Homilía de D. Julián en la la Eucaristía en que fueron instituidos lectores y acólitos cinco seminaristas diocesanos

En el itinerario de la Cuaresma hemos percibido que “la fe nos abre el camino y acompaña nuestros pasos a lo largo de la historia”. Así se refleja en la lectura del Génesis proclamada. La alianza de Dios con Abrahán mantuvo viva la fe de Israel porque el Señor se acuerda eternamente de su pueblo y aunque este pase por cañadas oscuras, como fue el momento difícil del destierro en Babilonia, nada debía temer porque el Señor era su cayado. También nosotros en medio del letargo espiritual que padecemos con frecuencia, hemos de testimoniar que la experiencia de la fe cristiana hace la vida más humana y más digna de ser vivida, alegrándonos de ser cristianos y no conformándonos con un catolicismo meramente formal, vivido con mediocridad. Jesús nos dice: “Quien guarda mis palabras no sabrá lo que es morir”. Esta afirmación provoca la reacción airada de los judíos que interpretan la historia de Dios con los hombres en claves de muerte y de tiempo, mientras que las de Cristo son claves de vida y de eternidad: “Antes de que naciera Abrahán existo yo”. El Señor se definió a sí mismo como la Vida. Por eso dice que quien guarda mis palabras no sabrá lo que es morir para siempre. Quien cree en mí vivirá para siempre. Su filiación divina es el fundamento que hace de su Pasión y Muerte en la Cruz “un misterio de sabiduría, de justicia, de santificación y de redención entre Dios y los hombres” (1Cor 1,30). ¡No banalicemos el misterio!
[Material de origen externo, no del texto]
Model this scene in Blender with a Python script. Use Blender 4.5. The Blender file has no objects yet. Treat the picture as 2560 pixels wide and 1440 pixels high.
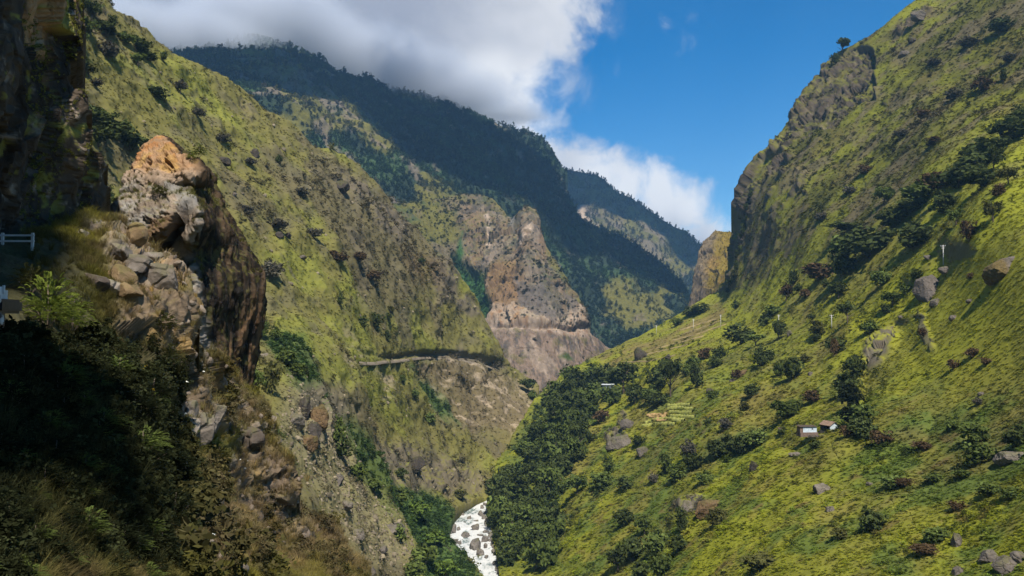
import bpy, bmesh, math, random
import numpy as np
from mathutils import Vector, Matrix

random.seed(7)
rng = np.random.default_rng(7)
scene = bpy.context.scene
C = scene.collection

# ------------------------------------------------------------------ camera, sky, sun, exposure
F = 2217.0                                   # focal length in pixels of the 2560 px wide photograph
PITCH = math.atan(80 / F)
cam_d = bpy.data.cameras.new('camera')
cam_d.sensor_width = 36.0
cam_d.lens = 36.0 * F / 2560.0
cam_d.clip_start = 0.1
cam_d.clip_end = 30000
cam = bpy.data.objects.new('camera', cam_d)
C.objects.link(cam)
cam.rotation_euler = (math.pi / 2 + PITCH, 0, 0)
scene.camera = cam

SUN_AZ, SUN_EL = 168.0, 55.0                 # azimuth clockwise from the view direction (+Y)
az, el = math.radians(SUN_AZ), math.radians(SUN_EL)
SUN = np.array([math.sin(az) * math.cos(el), math.cos(az) * math.cos(el), math.sin(el)])
sun_d = bpy.data.lights.new('sun', 'SUN')
sun_d.energy = 4.6
sun_d.angle = math.radians(0.53)
sun_d.color = (1.0, 0.93, 0.82)
sun = bpy.data.objects.new('sun', sun_d)
C.objects.link(sun)
sun.rotation_euler = Vector(SUN).to_track_quat('Z', 'Y').to_euler()

scene.view_settings.view_transform = 'Standard'
scene.view_settings.look = 'None'
scene.view_settings.exposure = 0.7
scene.view_settings.gamma = 1.0
scene.view_settings.use_curve_mapping = False
cy = scene.cycles
cy.use_denoising = True
cy.max_bounces = 6
cy.diffuse_bounces = 2
cy.glossy_bounces = 1
cy.transmission_bounces = 2
cy.transparent_max_bounces = 8
cy.volume_bounces = 2
cy.use_adaptive_sampling = True
cy.adaptive_threshold = 0.02
cy.sample_clamp_indirect = 4.0


def P(px, py, Y):
    """photo pixel (2560x1440) at distance Y along the valley -> world point"""
    px, py, Y = np.broadcast_arrays(np.asarray(px, float), np.asarray(py, float), np.asarray(Y, float))
    dx, dy = (px - 1280) / F, (720 - py) / F
    c, s = math.cos(PITCH), math.sin(PITCH)
    x, y, z = dx, c - dy * s, dy * c + s
    k = Y / y
    return np.stack([x * k, y * k, z * k], -1)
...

La clave de la eternidad nos ayuda a interpretar la temporalidad de nuestra existencia.

Queridos candidatos al lectorado, Carlos y Javier, asumís hoy el compromiso de anunciar la Alegría del Evangelio que llena el corazón y la vida entera de los que se encuentran con Jesús. Quienes se dejan salvar por él son librados del pecado, de la tristeza, del vacío interior, del aislamiento”. “Mira que he puesto mis palabras en tu boca” (Jr 1,9). El conocimiento de Jesucristo es la fuente de la que dimana la comprensión de toda la sagrada Escritura. “La Iglesia no vive de sí misma sino del Evangelio, y en el Evangelio se encuentra siempre de nuevo orientación para el camino… Sólo quien se pone primero a la escucha de la Palabra, puede convertirse después en su heraldo” (VD 51). La Palabra de Dios hay que comprenderla y expresarla con sencillez y gratuidad. Se trata de ver las cosas como Dios las ve, para sentir como El siente y vivir en comunión con Él, pudiendo decir con el salmista: “Tu luz, Señor, nos hace ver la luz”. La Palabra de Dios es corazón de toda actividad eclesial. “Escuchada y celebrada, sobre todo en la Eucaristía, alimenta y refuerza interiormente a los cristianos y los vuelve capaces de un auténtico testimonio evangélico en la vida cotidiana”.

Queridos candidatos al acolitado, Eduardo, Rubén y Santiago, sois llamados a servir al altar, convirtiéndoos en hombres de la Eucaristía, signo de la presencia real de Cristo, de esta presencia que la Iglesia ha ido descubriendo en toda su hondura a través de los siglos y a la que profesa una profunda  devoción. Es el sacramento de nuestra fe. ¡Sed hombres de lo sagrado y manifestadlo siempre con vuestra actitud contemplativa y adoradora! Nos cuesta aceptar el camino de la totalidad en la entrega, pues no acabamos de aprender que cuanto más sabemos de nuestra pequeñez, cuanto mayor es el reconocimiento de nuestra limitación, estamos más capacitados para recibir el poder de Dios.

Jesús que “se despojó de si mismo, tomando la condición de esclavo, hecho semejante a los hombres excepto en el pecado, se humilló a si mismo, obediente hasta la muerte y una muerte de cruz” (Fil 2,7-8). Tratemos de conocerle profundamente, amarle sinceramente, seguirle vitalmente e imitarle realmente para que sea la razón misma de nuestra existencia. ¡No os dejéis llevar por la mundanidad!

Mi felicitación cordial a vosotros, a vuestra familia, a vuestros formadores y profesores, a quienes os han acompañado en el proceso de vuestra formación vocacional. Os encomiendo al apóstol Santiago, al patriarca San José y a la Virgen María. Amén.